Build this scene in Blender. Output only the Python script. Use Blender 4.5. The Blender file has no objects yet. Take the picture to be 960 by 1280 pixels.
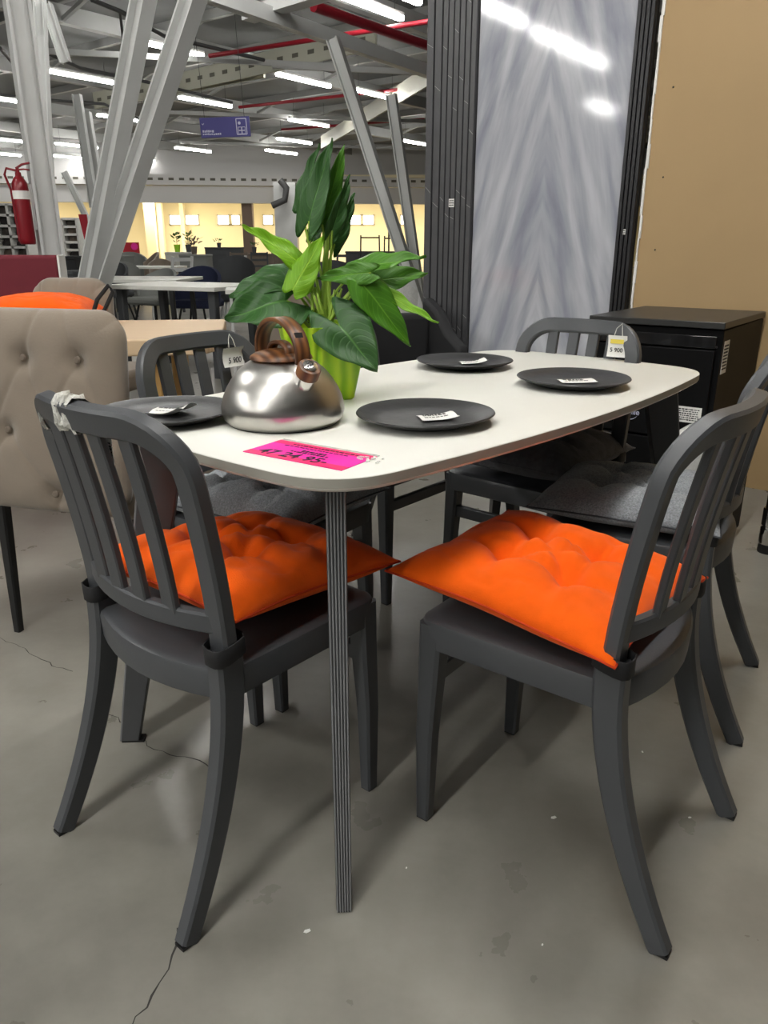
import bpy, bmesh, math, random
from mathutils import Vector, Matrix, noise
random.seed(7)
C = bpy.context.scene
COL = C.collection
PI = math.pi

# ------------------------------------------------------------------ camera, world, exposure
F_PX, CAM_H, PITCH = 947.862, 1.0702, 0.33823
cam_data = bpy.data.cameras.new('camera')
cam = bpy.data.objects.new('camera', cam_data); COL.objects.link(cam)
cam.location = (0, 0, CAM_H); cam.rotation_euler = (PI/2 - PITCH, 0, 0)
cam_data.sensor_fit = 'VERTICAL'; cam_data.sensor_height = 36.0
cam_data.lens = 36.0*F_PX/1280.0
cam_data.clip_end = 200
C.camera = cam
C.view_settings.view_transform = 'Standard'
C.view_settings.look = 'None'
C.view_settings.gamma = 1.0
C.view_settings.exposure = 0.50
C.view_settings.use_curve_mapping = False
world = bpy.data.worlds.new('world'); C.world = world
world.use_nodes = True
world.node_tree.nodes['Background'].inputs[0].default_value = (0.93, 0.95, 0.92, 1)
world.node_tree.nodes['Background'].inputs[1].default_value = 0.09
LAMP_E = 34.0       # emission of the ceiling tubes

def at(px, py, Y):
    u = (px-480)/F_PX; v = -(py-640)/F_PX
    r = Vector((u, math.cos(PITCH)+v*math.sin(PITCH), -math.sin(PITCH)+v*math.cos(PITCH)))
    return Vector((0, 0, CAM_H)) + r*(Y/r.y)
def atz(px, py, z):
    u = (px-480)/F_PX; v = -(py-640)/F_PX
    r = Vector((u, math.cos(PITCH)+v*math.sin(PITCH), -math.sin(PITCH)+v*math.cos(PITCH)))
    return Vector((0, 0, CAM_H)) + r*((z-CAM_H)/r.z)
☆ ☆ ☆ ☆
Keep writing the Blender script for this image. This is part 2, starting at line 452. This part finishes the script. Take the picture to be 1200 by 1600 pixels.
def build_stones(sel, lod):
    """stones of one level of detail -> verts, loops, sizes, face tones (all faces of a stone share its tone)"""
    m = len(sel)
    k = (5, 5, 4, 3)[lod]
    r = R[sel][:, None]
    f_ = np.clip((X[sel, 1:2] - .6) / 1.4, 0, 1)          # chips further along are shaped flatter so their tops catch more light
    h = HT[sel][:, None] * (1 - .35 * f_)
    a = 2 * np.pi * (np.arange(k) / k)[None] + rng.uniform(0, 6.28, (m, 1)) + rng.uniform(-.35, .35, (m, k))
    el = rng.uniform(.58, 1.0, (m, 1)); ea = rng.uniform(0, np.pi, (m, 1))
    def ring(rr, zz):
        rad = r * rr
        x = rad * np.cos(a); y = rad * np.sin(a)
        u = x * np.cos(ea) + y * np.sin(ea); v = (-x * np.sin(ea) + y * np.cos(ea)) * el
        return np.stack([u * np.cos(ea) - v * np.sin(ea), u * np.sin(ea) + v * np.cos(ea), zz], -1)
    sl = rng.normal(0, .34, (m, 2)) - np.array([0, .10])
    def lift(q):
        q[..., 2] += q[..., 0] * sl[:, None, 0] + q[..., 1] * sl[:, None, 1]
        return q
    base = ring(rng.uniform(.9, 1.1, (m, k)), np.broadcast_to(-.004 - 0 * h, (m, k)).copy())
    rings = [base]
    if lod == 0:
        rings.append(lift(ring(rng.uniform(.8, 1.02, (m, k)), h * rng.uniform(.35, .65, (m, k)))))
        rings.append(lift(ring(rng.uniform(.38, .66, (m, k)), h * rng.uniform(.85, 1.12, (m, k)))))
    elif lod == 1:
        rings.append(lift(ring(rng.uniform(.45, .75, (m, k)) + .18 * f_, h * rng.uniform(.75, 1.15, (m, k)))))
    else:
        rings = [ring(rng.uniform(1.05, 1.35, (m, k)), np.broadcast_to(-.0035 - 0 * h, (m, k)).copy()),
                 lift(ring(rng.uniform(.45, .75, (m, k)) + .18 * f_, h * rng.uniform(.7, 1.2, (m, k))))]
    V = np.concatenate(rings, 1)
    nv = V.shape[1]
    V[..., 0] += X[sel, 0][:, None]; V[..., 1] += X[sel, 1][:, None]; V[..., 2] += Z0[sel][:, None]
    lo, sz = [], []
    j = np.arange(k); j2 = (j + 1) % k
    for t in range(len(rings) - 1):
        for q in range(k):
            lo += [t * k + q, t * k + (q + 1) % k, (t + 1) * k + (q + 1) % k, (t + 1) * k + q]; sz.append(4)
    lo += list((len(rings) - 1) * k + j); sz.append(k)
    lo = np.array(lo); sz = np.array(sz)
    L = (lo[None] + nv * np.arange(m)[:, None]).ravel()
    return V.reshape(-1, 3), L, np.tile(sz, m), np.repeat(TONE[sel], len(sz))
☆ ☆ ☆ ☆
Task objective
From the records above, quote word for word only the lines beginning at the line that has "Build this scene" and stopping after the line that has "PI = math.pi". Omit the pictures.

Correct output
Build this scene in Blender. Output only the Python script. Use Blender 4.5. The Blender file has no objects yet. Take the picture to be 960 by 1280 pixels.
import bpy, bmesh, math, random
from mathutils import Vector, Matrix, noise
random.seed(7)
C = bpy.context.scene
COL = C.collection
PI = math.pi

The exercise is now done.